Flow working directory
You can specify the working directory for the flow. All valid inner work items (subflows, jobs, and job arrays) in the flow will use this directory as the working directory unless you further specify a working directory for the inner work item. In this case, the working directory setting for the inner work item will override the setting for this flow. The working directory is also the work item's submission directory(the directory from which the work item is submitted).
You can also specify the flow working directory by triggering a flow and setting the variable JS_FLOW_WORKING_DIR.
If you do not specify the flow working directory in the flow definition and you specify JS_FLOW_WORKING_DIR when you trigger the flow, the value you specify with the variable becomes the flow's default working directory. If the working directory is specified in the flow definition, the JS_FLOW_WORKING_DIR variable has no effect.
The override order is:
- The working directory that is defined at the job level in the flow definition.
- The working directory that is defined at the flow level in flow definition.
- The working directory that is passed in with the JS_FLOW_WORKING_DIR variable when the flow is triggered.
- The working directory that is defined with the JS_DEFAULT_FLOW_WORKING_DIR parameter in the js.conf file.
You can use user variables when specifying the working directory.
Output and error files
By default, output and error files are not generated for flows or individual work items.
To troubleshoot flows, however, it is useful to always generate output and error files for work items in the flow.

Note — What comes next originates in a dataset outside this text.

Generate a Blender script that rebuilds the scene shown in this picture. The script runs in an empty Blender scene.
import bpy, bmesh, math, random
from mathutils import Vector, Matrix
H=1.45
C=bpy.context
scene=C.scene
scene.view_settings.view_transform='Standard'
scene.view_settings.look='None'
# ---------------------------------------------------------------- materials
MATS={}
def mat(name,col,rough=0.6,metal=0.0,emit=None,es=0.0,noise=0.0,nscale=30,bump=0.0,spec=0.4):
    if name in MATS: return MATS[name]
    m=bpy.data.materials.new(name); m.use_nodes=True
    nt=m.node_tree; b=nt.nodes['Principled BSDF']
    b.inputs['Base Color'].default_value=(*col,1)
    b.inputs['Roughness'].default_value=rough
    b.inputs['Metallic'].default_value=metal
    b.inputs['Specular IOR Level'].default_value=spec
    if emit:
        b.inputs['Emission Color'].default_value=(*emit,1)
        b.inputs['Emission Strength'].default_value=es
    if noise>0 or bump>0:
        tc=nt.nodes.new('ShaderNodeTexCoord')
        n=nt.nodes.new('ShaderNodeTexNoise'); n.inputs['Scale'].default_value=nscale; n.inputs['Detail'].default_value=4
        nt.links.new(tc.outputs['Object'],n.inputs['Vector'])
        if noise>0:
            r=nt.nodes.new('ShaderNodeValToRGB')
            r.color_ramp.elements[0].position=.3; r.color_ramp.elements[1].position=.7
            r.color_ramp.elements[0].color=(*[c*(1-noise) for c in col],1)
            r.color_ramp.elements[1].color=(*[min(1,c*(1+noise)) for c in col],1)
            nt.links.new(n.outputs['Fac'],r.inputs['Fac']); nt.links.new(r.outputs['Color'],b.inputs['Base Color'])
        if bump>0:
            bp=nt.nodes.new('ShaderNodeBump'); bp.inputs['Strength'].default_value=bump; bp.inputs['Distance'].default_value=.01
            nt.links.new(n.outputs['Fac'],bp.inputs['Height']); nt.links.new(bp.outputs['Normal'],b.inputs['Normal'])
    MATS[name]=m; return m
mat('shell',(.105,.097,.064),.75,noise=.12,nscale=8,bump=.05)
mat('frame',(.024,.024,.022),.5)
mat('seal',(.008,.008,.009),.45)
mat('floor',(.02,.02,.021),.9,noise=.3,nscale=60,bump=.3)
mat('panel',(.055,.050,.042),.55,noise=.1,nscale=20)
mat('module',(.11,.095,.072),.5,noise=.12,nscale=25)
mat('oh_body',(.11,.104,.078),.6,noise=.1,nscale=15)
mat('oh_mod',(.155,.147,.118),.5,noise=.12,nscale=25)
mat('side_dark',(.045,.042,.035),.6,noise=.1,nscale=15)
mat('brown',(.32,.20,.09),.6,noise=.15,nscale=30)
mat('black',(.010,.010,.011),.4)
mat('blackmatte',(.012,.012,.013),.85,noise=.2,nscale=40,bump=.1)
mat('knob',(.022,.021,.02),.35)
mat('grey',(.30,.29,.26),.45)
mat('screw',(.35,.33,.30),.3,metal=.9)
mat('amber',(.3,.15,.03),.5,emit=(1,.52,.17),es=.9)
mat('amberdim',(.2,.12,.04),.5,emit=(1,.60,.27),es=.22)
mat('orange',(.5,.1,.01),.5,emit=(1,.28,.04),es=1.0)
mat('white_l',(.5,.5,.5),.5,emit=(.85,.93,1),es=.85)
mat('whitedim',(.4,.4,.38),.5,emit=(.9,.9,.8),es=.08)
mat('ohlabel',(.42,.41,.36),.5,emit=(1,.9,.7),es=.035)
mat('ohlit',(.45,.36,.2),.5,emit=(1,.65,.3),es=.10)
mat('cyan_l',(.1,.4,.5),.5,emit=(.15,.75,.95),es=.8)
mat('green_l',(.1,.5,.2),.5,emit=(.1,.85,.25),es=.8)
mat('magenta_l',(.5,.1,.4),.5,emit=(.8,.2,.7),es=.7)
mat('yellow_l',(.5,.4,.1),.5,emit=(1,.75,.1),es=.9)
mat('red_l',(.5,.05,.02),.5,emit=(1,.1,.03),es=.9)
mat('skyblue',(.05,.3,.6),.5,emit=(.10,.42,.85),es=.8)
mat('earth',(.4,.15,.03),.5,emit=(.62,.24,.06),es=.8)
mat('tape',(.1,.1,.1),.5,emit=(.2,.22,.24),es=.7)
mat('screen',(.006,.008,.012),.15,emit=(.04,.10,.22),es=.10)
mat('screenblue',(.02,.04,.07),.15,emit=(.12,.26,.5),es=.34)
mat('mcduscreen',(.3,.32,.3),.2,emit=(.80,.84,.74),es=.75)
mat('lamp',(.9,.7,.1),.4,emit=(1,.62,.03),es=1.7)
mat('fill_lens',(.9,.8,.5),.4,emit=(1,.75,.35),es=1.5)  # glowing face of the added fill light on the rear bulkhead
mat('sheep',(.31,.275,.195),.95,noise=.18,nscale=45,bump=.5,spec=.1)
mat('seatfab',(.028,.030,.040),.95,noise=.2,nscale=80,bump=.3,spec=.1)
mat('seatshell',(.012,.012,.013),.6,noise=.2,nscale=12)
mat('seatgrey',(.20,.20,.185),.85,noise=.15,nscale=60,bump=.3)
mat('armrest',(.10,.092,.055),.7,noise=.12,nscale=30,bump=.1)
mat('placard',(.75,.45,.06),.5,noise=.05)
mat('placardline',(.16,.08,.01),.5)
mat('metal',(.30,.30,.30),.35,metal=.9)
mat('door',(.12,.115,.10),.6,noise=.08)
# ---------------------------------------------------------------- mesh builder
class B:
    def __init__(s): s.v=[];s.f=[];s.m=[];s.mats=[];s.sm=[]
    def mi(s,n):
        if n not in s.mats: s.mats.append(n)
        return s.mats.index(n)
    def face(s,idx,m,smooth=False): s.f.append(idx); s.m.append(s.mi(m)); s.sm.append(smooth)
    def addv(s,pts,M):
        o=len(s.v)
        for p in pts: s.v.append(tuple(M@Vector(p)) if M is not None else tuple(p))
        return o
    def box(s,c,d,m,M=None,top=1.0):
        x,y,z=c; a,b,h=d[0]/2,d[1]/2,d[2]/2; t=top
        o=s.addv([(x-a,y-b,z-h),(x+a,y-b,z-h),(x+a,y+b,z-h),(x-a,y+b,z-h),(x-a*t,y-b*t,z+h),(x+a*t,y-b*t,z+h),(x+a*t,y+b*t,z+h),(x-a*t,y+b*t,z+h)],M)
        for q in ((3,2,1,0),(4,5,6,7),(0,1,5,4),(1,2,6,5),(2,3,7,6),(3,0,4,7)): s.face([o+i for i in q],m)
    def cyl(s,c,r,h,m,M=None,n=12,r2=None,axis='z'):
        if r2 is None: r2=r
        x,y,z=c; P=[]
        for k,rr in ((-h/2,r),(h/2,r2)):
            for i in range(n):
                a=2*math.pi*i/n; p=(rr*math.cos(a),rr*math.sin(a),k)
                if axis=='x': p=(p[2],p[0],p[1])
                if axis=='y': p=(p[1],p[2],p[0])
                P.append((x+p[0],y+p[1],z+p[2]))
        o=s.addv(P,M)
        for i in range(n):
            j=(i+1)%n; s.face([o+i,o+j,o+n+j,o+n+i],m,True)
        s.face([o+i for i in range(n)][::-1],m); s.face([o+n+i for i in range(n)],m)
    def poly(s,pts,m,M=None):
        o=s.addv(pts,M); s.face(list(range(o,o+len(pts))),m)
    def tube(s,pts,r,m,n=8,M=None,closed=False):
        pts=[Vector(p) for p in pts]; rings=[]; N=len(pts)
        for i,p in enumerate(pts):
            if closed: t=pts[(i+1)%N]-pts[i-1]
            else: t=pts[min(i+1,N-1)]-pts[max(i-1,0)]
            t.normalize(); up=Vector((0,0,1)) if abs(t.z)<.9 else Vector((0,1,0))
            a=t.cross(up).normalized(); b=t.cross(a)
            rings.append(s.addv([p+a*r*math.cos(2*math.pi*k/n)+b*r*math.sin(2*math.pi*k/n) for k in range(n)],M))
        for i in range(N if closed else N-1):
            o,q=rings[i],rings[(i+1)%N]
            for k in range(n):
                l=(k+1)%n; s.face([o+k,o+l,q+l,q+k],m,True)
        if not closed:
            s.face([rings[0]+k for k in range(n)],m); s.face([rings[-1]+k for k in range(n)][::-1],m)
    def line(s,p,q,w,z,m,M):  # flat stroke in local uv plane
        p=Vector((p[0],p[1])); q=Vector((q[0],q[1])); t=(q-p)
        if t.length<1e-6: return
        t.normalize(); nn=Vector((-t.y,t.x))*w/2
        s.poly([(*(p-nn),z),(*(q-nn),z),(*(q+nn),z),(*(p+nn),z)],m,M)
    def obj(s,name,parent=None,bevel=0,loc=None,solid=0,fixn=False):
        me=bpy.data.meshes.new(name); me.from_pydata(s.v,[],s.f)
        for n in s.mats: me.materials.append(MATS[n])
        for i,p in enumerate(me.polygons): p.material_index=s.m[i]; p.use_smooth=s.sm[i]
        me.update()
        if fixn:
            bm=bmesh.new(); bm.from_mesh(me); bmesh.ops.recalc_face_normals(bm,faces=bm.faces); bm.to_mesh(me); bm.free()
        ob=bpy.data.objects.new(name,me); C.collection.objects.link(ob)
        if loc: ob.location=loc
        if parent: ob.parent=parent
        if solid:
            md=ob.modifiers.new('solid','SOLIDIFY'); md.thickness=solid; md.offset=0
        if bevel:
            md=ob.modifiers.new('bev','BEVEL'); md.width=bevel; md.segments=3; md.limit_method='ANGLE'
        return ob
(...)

You can set output and error file generation in the Flow Attributes. The behavior to create output and error files is the same as using the LSF® bsub command options -o and -e.
Email notification for a flow
By default, Process Manager notifies you by email only if your flow exits. You can set the notification options to send an email to you or another user when:
The flow exits
The flow ends, regardless of its success
The flow starts
The flow starts and exits
The flow starts and ends, regardless of its success
If the flow exits, the email provides information about the jobs that caused the flow to exit. If you are using the default flow completion criteria, this is information about the job or job array that exited. If you specified flow completion criteria, this includes on the jobs specified in the flow completion criteria that exited.
You can also turn off flow email notification entirely.
At the system level, your Process Manager administrator can turn off flow email notification, or limit the size of the emails you receive. If you are not receiving email notifications you requested, or if your email notifications are truncated, check with your administrator.
Prevent concurrent flows
When you create a flow definition, you can prevent multiple copies of the flow from running at the same time. This is useful when you need to run a flow repeatedly, but any occurrence of the flow must have exclusive access to a database, for example.